PG&E sets up center to forecast wildfires
In a room where Pacific Gas and Electric Co. personnel used to monitor the electricity grid, analysts now watch day and night for fire.
Maps glowing on a wall before them show fire threat levels for a broad swath of Northern and Central California, using a computer model fed by weather stations. The color-coded maps stretch out days in advance, with estimates for how conditions will change. Green equals low danger; red, high; glaring purple, extreme.
Satellite imagery shows clouds wheeling over the state. Other screens can display wind speeds or temperatures from locations throughout PG&E’s territory, or the latest updates on active wildfires from state or federal authorities.
The utility’s new Wildfire Safety Operations Center, part of PG&E’s response to the devastating Wine Country fires in October, will be staffed 24 hours a day, seven days a week throughout fire season. Even if no one’s quite sure when California’s fire season begins and ends anymore. “It’s taking the weather and other data and turning it into action,” said Kevin Dasso, PG&E’s vice president of electric asset management. “We need to be ready for whatever.”
PG&E does not yet have an estimate for how much the center, once fully staffed, will cost. It occupies a room within the company’s San Francisco headquarters with stunning views of the bay, although the analysts face away from the panora-
ma, toward a wall of screens.
The facility will not replace the utility’s existing weather forecasting center in San Ramon, even though some functions will overlap. Although the meteorology center has for years helped guide PG&E’s preparations for winter storms, and has also predicted fire conditions, the company wanted a new facility focused solely on fires.
If a major fire erupts, the new facility also will not take the place of PG&E’s standard emergency operations center, which is in an adjacent building and also handles such crises as earthquakes. But in addition to monitoring fire conditions, the center will coordinate several new fire-prevention steps that PG&E has, since October, committed to take.
For example, the center’s supervisors will help deploy crews from Capstone Fire & Safety Management, a private company. Two-person Capstone crews driving small fire engines will accompany PG&E field workers in areas where fire threats are deemed to be high, particularly when the utility’s employees are performing tasks, like welding, that could spark flames. PG&E has five Capstone crews in place now, with another 20 expected by June.
“Their purpose is to be out there with our crews to protect our assets and our personnel,” said Evermary Hickey, PG&E’s director of emergency preparedness and response. “They can take immediate action if there’s something that gets sparked, or if there’s a fire nearby.”
A new network of weather stations mounted on power poles will send a steady stream of data to the center, monitoring temperature, humidity, and wind speed and direction. PG&E has installed six of the stations so far, plans to have 40 to 50 in the field by July and wants 200 deployed by the end of the year.
In times and places of heightened risk, the center will also take live reports from observers PG&E will send into the field.

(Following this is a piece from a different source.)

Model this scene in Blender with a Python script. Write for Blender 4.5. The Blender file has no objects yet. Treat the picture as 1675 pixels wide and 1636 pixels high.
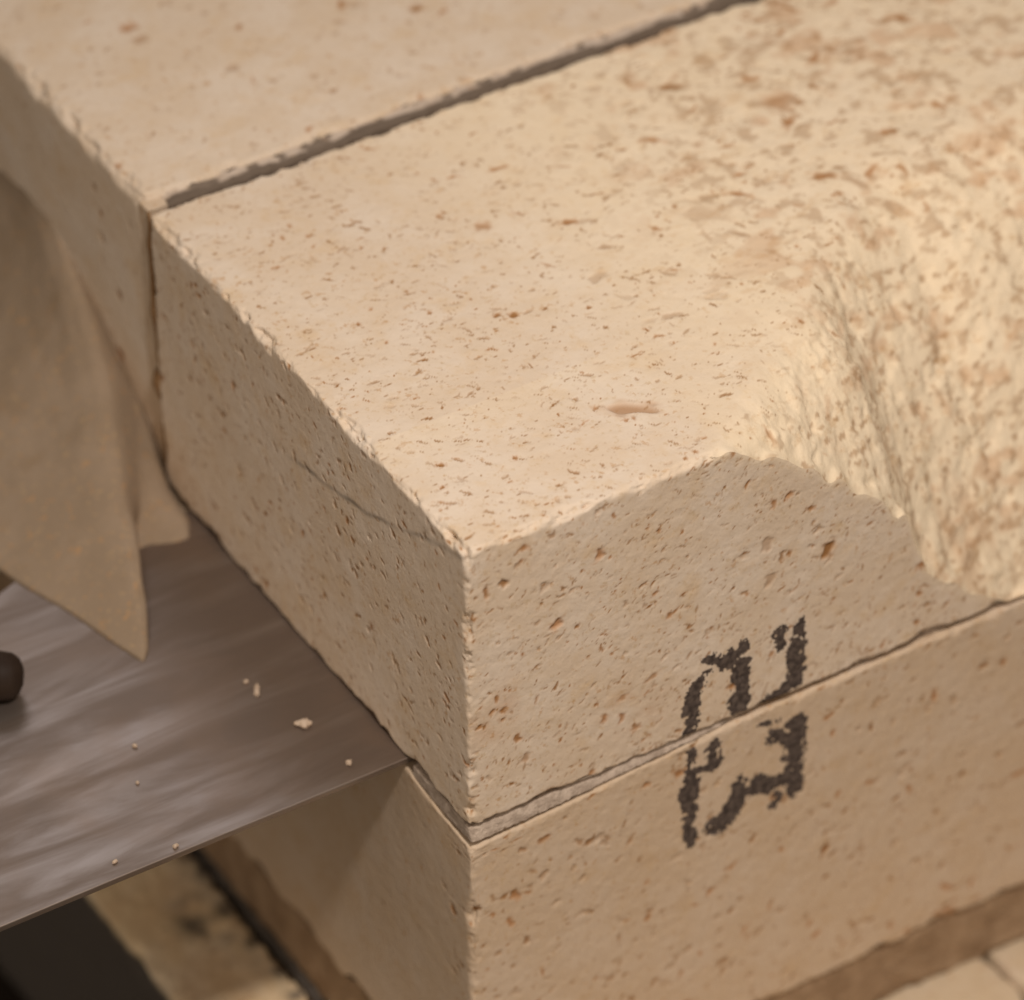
import bpy, bmesh, math, random
import numpy as np
from mathutils import Vector, Matrix

MM = 0.001
scene = bpy.context.scene
col = scene.collection

# ------------------------------------------------------------------ camera
CAM = Vector((-362.93, -616.91, 608.85)) * MM
YAW, PITCH, ROLL = 0.54286, 0.69516, -0.0076
F_PX, W_PX = 9001.2, 1675.0
fw = Vector((math.sin(YAW)*math.cos(PITCH), math.cos(YAW)*math.cos(PITCH), -math.sin(PITCH)))
rt = fw.cross(Vector((0, 0, 1))).normalized()
up = rt.cross(fw)
rt, up = rt*math.cos(ROLL)+up*math.sin(ROLL), up*math.cos(ROLL)-rt*math.sin(ROLL)
cam = bpy.data.cameras.new('camera')
cam_o = bpy.data.objects.new('camera', cam)
col.objects.link(cam_o)
cam_o.matrix_world = Matrix.Translation(CAM) @ Matrix((rt, up, -fw)).transposed().to_4x4()
cam.sensor_fit = 'HORIZONTAL'
cam.sensor_width = 36.0
cam.lens = 36.0*F_PX/W_PX
cam.clip_start, cam.clip_end = 0.01, 50.0
cam.dof.use_dof = True
cam.dof.focus_distance = (Vector((30, 4, -22))*MM - CAM).dot(fw)
cam.dof.aperture_fstop = 11.5
scene.camera = cam_o

# ------------------------------------------------------------------ world and lamps
world = bpy.data.worlds.new('World')
scene.world = world
world.use_nodes = True
bg = world.node_tree.nodes['Background']
bg.inputs[0].default_value = (1.0, 0.85, 0.69, 1)
bg.inputs[1].default_value = 0.345


def area_lamp(name, loc, target, size, power, colour):
    l = bpy.data.lights.new(name, 'AREA')
    l.shape = 'DISK'
    l.size = size*MM
    l.energy = power
    l.color = colour
    o = bpy.data.objects.new(name, l)
    col.objects.link(o)
    o.location = Vector(loc)*MM
    o.rotation_euler = (Vector(target)-Vector(loc)).to_track_quat('-Z', 'Y').to_euler()
    return o


sl = bpy.data.lights.new('work_lamp', 'SPOT')
sl.energy = 13.9
sl.color = (1.0, 0.91, 0.82)
sl.shadow_soft_size = 28*MM
sl.spot_size = math.radians(54)
sl.spot_blend = 1.0
so = bpy.data.objects.new('work_lamp', sl)
col.objects.link(so)
so.location = Vector((-65, -285, 560))*MM
so.rotation_euler = (Vector((45, 5, -20))-Vector((-70, -255, 570))).to_track_quat('-Z', 'Y').to_euler()
area_lamp('fill_lamp', (-240, -300, -20), (0, 20, -60), 160, 0.22, (1.0, 0.78, 0.58))
area_lamp('side_lamp', (420, -620, 420), (40, 0, -40), 400, 0.03, (1.0, 0.84, 0.70))
area_lamp('sheen_lamp', (215, 690, 590), (-60, 40, -64), 260, 0.50, (0.88, 0.90, 1.0))  # unseen cool lamp, added for the bluish glare on the steel sheet

scene.view_settings.view_transform = 'Standard'
scene.view_settings.look = 'None'
scene.view_settings.exposure = 0.0
scene.view_settings.gamma = 1.0

# ------------------------------------------------------------------ numpy noise


def _hash(ix, iy, iz, seed):
    h = (ix.astype(np.uint32)*np.uint32(374761393) + iy.astype(np.uint32)*np.uint32(668265263)
         + iz.astype(np.uint32)*np.uint32(2147483647) + np.uint32((seed*974634777) & 0xffffffff))
    h = (h ^ (h >> np.uint32(13)))*np.uint32(1274126177)
    h = (h ^ (h >> np.uint32(16)))*np.uint32(2246822519)
    h = h ^ (h >> np.uint32(13))
    return h.astype(np.float32)*np.float32(2.0/4294967295.0) - np.float32(1.0)


def noise(p, wl, seed=0):
    q = (p/wl).astype(np.float32)
    f = np.floor(q)
    i = f.astype(np.int64)
    t = q - f
    t = t*t*t*(t*(t*6-15)+10)
    out = np.zeros(len(p), np.float32)
    for dx in (0, 1):
        wx = t[:, 0] if dx else 1-t[:, 0]
        for dy in (0, 1):
            wy = t[:, 1] if dy else 1-t[:, 1]
            for dz in (0, 1):
                wz = t[:, 2] if dz else 1-t[:, 2]
                out += wx*wy*wz*_hash(i[:, 0]+dx, i[:, 1]+dy, i[:, 2]+dz, seed)
    return out


def fbm(p, wl, octaves, seed=0, gain=0.5):
    a, s = 1.0, np.zeros(len(p), np.float32)
    for k in range(octaves):
        s += a*noise(p+17.3*k, wl, seed+k)
        a *= gain
        wl *= 0.5
    return s


def smooth(e0, e1, x):
    t = np.clip((x-e0)/(e1-e0), 0, 1)
    return t*t*(3-2*t)

# ------------------------------------------------------------------ mesh helpers


def link_mesh(name, verts, faces, mat, parent=None, loc=(0, 0, 0), attrs=None, shade=True):
    """verts in mm (world); loc in mm is the object's base"""
    v = (np.asarray(verts, np.float64)-np.asarray(loc, float))*MM
    f = np.asarray(faces, np.int32)
    me = bpy.data.meshes.new(name)
    n = f.shape[1]
    me.vertices.add(len(v))
    me.vertices.foreach_set('co', v.astype(np.float32).ravel())
    me.loops.add(f.size)
    me.loops.foreach_set('vertex_index', f.ravel())
    me.polygons.add(len(f))
    me.polygons.foreach_set('loop_start', np.arange(0, f.size, n, dtype=np.int32))
    me.update(calc_edges=True)
    if shade:
        me.polygons.foreach_set('use_smooth', np.ones(len(f), bool))
    for k, a in (attrs or {}).items():
        at = me.attributes.new(k, 'FLOAT', 'POINT')
        at.data.foreach_set('value', np.asarray(a, np.float32))
    me.validate()
    me.materials.append(mat)
    o = bpy.data.objects.new(name, me)
    col.objects.link(o)
    o.location = Vector(loc)*MM
    if parent:
        o.parent = parent
        o.matrix_parent_inverse = Matrix.Translation(-parent.location)
    return o


def slab(bm, pts, z0, z1):
    lo_ = [bm.verts.new((x*MM, y*MM, z0*MM)) for x, y in pts]
    hi_ = [bm.verts.new((x*MM, y*MM, z1*MM)) for x, y in pts]
    n = len(pts)
    bm.faces.new(hi_)
    bm.faces.new(lo_[::-1])
    for i in range(n):
        bm.faces.new((lo_[i], lo_[(i+1) % n], hi_[(i+1) % n], hi_[i]))


def finish(bm, name, mat, loc, parent=None, bev=0.0, smooth_=False):
    bmesh.ops.recalc_face_normals(bm, faces=bm.faces)
    if bev:
        bmesh.ops.bevel(bm, geom=bm.edges[:], offset=bev*MM, segments=2, affect='EDGES', profile=0.5)
    L = Vector(loc)*MM
    bmesh.ops.translate(bm, verts=bm.verts, vec=-L)
    me = bpy.data.meshes.new(name)
    bm.to_mesh(me)
    bm.free()
    me.materials.append(mat)
    if smooth_:
        me.polygons.foreach_set('use_smooth', np.ones(len(me.polygons), bool))
    o = bpy.data.objects.new(name, me)
    col.objects.link(o)
    o.location = L
    if parent:
        o.parent = parent
        o.matrix_parent_inverse = Matrix.Translation(-parent.location)
    return o


def tag(o, label, cat, group=None, kind=None):
    if label:
        o['label'] = label
    if cat:
        o['category'] = cat
    if group:
        o['group'] = group
    if kind:
        o['kind'] = kind
    return o


def edge_chips(seed, *runs):
    r = random.Random(seed)
    out = []
    for a, b, n, amp, sig in runs:
        for _ in range(n):
            t = r.random()
            p = [a[i]+(b[i]-a[i])*t for i in range(3)]
            out.append((*p, amp*(0.35+r.random()**2), sig*(0.5+r.random())))
    return out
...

“You can say there’s 40 mile-an-hour winds, but what does that do?” Hickey said. “It doesn’t always do something, but if they’re seeing a lot of trees moving, branches are falling off, we want to know that.”
And should the fire forecast call for extreme conditions — such as high winds and ultra-low humidity — the center’s supervisors will raise the question of whether the utility needs to switch off some of its power lines rather than risk a spark. Although the California Department of Forestry and Fire Protection has yet to name a cause for any of the fires that tore through Northern California last fall, killing 45 people, power lines blown by a fierce wind storm are widely considered to be a strong possibility.
PG&E has held more than 50 meetings with local officials, trying to hammer out a protocol for switching off lines in advance — and warning customers about the blackout to come.
“It’s a different concept,” Dasso said. “People are not used to the idea that we would deenergize lines without anything having happened.”